Written exercise: With the pictures left out, copy the listing below exactly.

>> Start

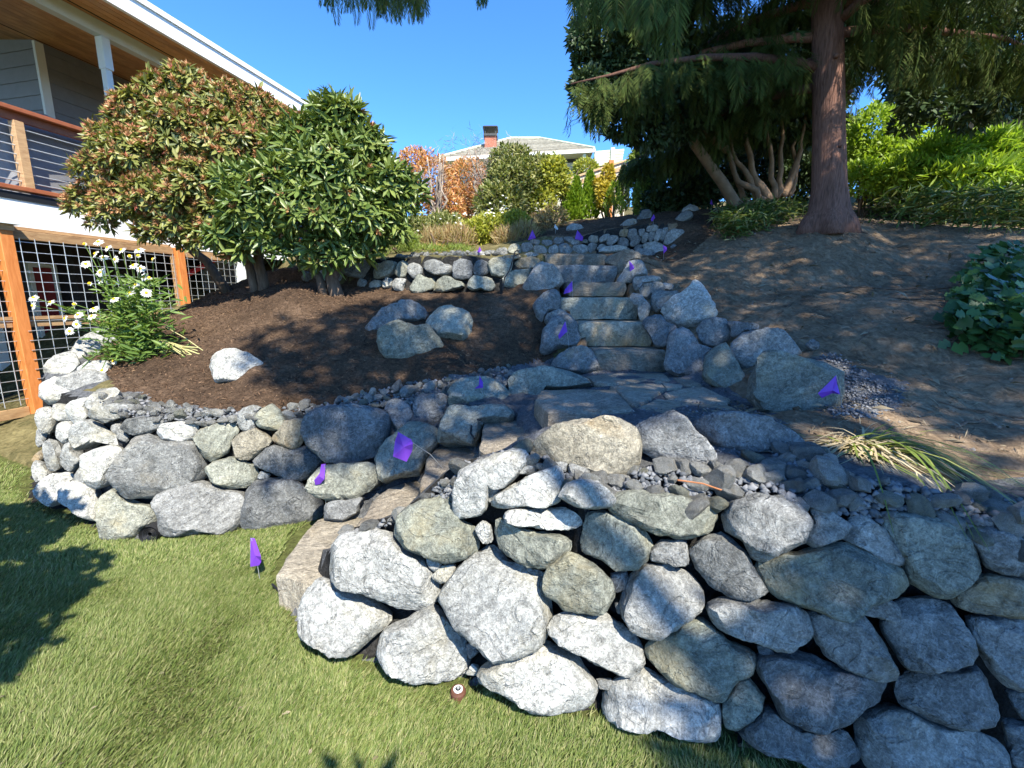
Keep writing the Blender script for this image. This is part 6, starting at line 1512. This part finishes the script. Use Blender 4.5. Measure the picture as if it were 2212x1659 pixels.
flag("purple marker flag on the pointed rock right of the stair top", [(1359,563),(1366,570),(1379,590),(1361,586)], (1366,605), .1, (1359,564))
flag("purple marker flag at the right foot of the topmost wall", [(1432,529),(1441,534),(1440,540),(1434,548)], (1434,560), .1, (1432,530))
flag("purple marker flag left end of the topmost wall by the dry stalks", [(1150,496),(1158,514),(1140,519)], (1149,530), .05, (1150,497))
flag("purple marker flag over the middle of the topmost wall near the white rock", [(1247,497),(1260,512),(1258,521),(1242,516)], (1250,530), .05, (1247,498))
flag("pale marker flag in the brown soil of the upper bed", [(1199,484),(1206,494),(1204,497),(1197,492)], (1200,503), .0, (1199,485), None, 'white')
flag("purple marker flag beside the upright rock of the upper bed", [(1412,463),(1416,470),(1408,479),(1406,474)], (1410,488), .1, (1412,464))
flag("purple marker flag highest of all, in shade near the tan stems", [(1537,430),(1541,443),(1533,441)], (1536,456), .1, (1537,431))
flag("faded purple marker flag among the dry stalks of the bank", [(1036,533),(1040,541),(1036,546),(1031,544)], (1036,552), .1, (1036,534))

# ------------------------------------------------------------------ daisy plant at the wall corner
dbp = Vector((-3.62, 4.05, 1.02)); dbp.z = surf(dbp.x, dbp.y)
dbp = hit(310, 765)[0]
ds = empty("daisy_plant", dbp, "tall leggy white daisy flopping over the corner of the left rock wall", "flowering plant")
DY = dbp.y
stems = []
FLW = [(232,535,0),(262,540,1),(223,556,1),(248,560,0),(300,540,1),(212,522,1),(205,548,0),(185,570,0),(216,588,1),(193,612,2),(217,605,0),(288,573,1),(280,553,2),(303,580,1),(310,598,0),(298,552,2),(322,600,2),(248,612,1),(293,615,0),(316,632,0),(280,633,0),(72,643,1),(70,660,1),(108,653,1),(140,688,1),(168,680,1),(198,683,1),(160,657,2),(165,700,1),(150,715,0),(202,667,0),(245,780,1),(238,797,1),(220,800,0),(163,817,2),(294,702,0),(182,527,2),(330,560,1),(246,646,0)]
P, D, Nn = [], [], []
lfP, lfD, lfN, lfL = [], [], [], []
sm = MB()
for i, (fx, fy, kind) in enumerate(FLW):
    Yf = DY - .12 + random.uniform(-.25, .12); tip = at_y(fx, fy, Yf); s0 = dbp + Vector((random.uniform(-.12, .12), random.uniform(-.1, .1), 0))
    if fy > 770: s0 = dbp + Vector((-.15, -.1, .05))
    mid = s0.lerp(tip, .5) + Vector((0, 0, .16 if fx < 210 else .08)); L = [s0 * (1 - s) ** 2 + mid * 2 * s * (1 - s) + tip * s * s for s in (0, .2, .4, .6, .8, 1)]
    sm.tube(L, [.006, .005, .0045, .004, .0035, .003], 5)
    for _ in range(26):
        s = random.uniform(.02, .72); k = min(4, int(s * 5)); p = L[k].lerp(L[k + 1], s * 5 - k); a = random.uniform(0, 6.3)
        lfP.append(tuple(p)); lfD.append((math.cos(a), math.sin(a), random.uniform(.1, 1.0))); lfL.append(random.uniform(.05, .095))
    ax = Vector((random.gauss(0, .35), -.75, random.uniform(.2, .9))).normalized(); R = .042 if kind != 2 else .02
    fl_ = MB(); t0 = ax.orthogonal().normalized()
    np_ = 16
    for k in range(np_):
        q = Matrix.Rotation(k * 2 * math.pi / np_, 3, ax); t = q @ t0; sd = ax.cross(t); rr = R * random.uniform(.85, 1.1); dr = -ax * random.uniform(.002, .016)
        b_ = len(fl_.v); fl_.v += [tuple(tip + t * .006), tuple(tip + t * rr * .6 + sd * rr * .17 + dr * .4), tuple(tip + t * rr + dr), tuple(tip + t * rr * .6 - sd * rr * .17 + dr * .4)]; fl_.f.append((b_, b_+1, b_+2, b_+3))
    fo = fl_.build("flower", M['petal'], ds)
    dm = MB(); dm.tube([tip - ax * .004, tip + ax * .006, tip + ax * .010], [.013, .012, .004], 8); d_ = dm.build("flower_disc", M['disc'], None); d_.parent = fo; d_.location = (0, 0, 0)
    for v in d_.data.vertices: v.co = v.co - Vector(ds.location)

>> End

Answer to the exercise:
Keep writing the Blender script for this image. This is part 6, starting at line 1512. This part finishes the script. Use Blender 4.5. Measure the picture as if it were 2212x1659 pixels.
flag("purple marker flag on the pointed rock right of the stair top", [(1359,563),(1366,570),(1379,590),(1361,586)], (1366,605), .1, (1359,564))
flag("purple marker flag at the right foot of the topmost wall", [(1432,529),(1441,534),(1440,540),(1434,548)], (1434,560), .1, (1432,530))
flag("purple marker flag left end of the topmost wall by the dry stalks", [(1150,496),(1158,514),(1140,519)], (1149,530), .05, (1150,497))
flag("purple marker flag over the middle of the topmost wall near the white rock", [(1247,497),(1260,512),(1258,521),(1242,516)], (1250,530), .05, (1247,498))
flag("pale marker flag in the brown soil of the upper bed", [(1199,484),(1206,494),(1204,497),(1197,492)], (1200,503), .0, (1199,485), None, 'white')
flag("purple marker flag beside the upright rock of the upper bed", [(1412,463),(1416,470),(1408,479),(1406,474)], (1410,488), .1, (1412,464))
flag("purple marker flag highest of all, in shade near the tan stems", [(1537,430),(1541,443),(1533,441)], (1536,456), .1, (1537,431))
flag("faded purple marker flag among the dry stalks of the bank", [(1036,533),(1040,541),(1036,546),(1031,544)], (1036,552), .1, (1036,534))

# ------------------------------------------------------------------ daisy plant at the wall corner
dbp = Vector((-3.62, 4.05, 1.02)); dbp.z = surf(dbp.x, dbp.y)
dbp = hit(310, 765)[0]
ds = empty("daisy_plant", dbp, "tall leggy white daisy flopping over the corner of the left rock wall", "flowering plant")
DY = dbp.y
stems = []
FLW = [(232,535,0),(262,540,1),(223,556,1),(248,560,0),(300,540,1),(212,522,1),(205,548,0),(185,570,0),(216,588,1),(193,612,2),(217,605,0),(288,573,1),(280,553,2),(303,580,1),(310,598,0),(298,552,2),(322,600,2),(248,612,1),(293,615,0),(316,632,0),(280,633,0),(72,643,1),(70,660,1),(108,653,1),(140,688,1),(168,680,1),(198,683,1),(160,657,2),(165,700,1),(150,715,0),(202,667,0),(245,780,1),(238,797,1),(220,800,0),(163,817,2),(294,702,0),(182,527,2),(330,560,1),(246,646,0)]
P, D, Nn = [], [], []
lfP, lfD, lfN, lfL = [], [], [], []
sm = MB()
for i, (fx, fy, kind) in enumerate(FLW):
    Yf = DY - .12 + random.uniform(-.25, .12); tip = at_y(fx, fy, Yf); s0 = dbp + Vector((random.uniform(-.12, .12), random.uniform(-.1, .1), 0))
    if fy > 770: s0 = dbp + Vector((-.15, -.1, .05))
    mid = s0.lerp(tip, .5) + Vector((0, 0, .16 if fx < 210 else .08)); L = [s0 * (1 - s) ** 2 + mid * 2 * s * (1 - s) + tip * s * s for s in (0, .2, .4, .6, .8, 1)]
    sm.tube(L, [.006, .005, .0045, .004, .0035, .003], 5)
    for _ in range(26):
        s = random.uniform(.02, .72); k = min(4, int(s * 5)); p = L[k].lerp(L[k + 1], s * 5 - k); a = random.uniform(0, 6.3)
        lfP.append(tuple(p)); lfD.append((math.cos(a), math.sin(a), random.uniform(.1, 1.0))); lfL.append(random.uniform(.05, .095))
    ax = Vector((random.gauss(0, .35), -.75, random.uniform(.2, .9))).normalized(); R = .042 if kind != 2 else .02
    fl_ = MB(); t0 = ax.orthogonal().normalized()
    np_ = 16
    for k in range(np_):
        q = Matrix.Rotation(k * 2 * math.pi / np_, 3, ax); t = q @ t0; sd = ax.cross(t); rr = R * random.uniform(.85, 1.1); dr = -ax * random.uniform(.002, .016)
        b_ = len(fl_.v); fl_.v += [tuple(tip + t * .006), tuple(tip + t * rr * .6 + sd * rr * .17 + dr * .4), tuple(tip + t * rr + dr), tuple(tip + t * rr * .6 - sd * rr * .17 + dr * .4)]; fl_.f.append((b_, b_+1, b_+2, b_+3))
    fo = fl_.build("flower", M['petal'], ds)
    dm = MB(); dm.tube([tip - ax * .004, tip + ax * .006, tip + ax * .010], [.013, .012, .004], 8); d_ = dm.build("flower_disc", M['disc'], None); d_.parent = fo; d_.location = (0, 0, 0)
    for v in d_.data.vertices: v.co = v.co - Vector(ds.location)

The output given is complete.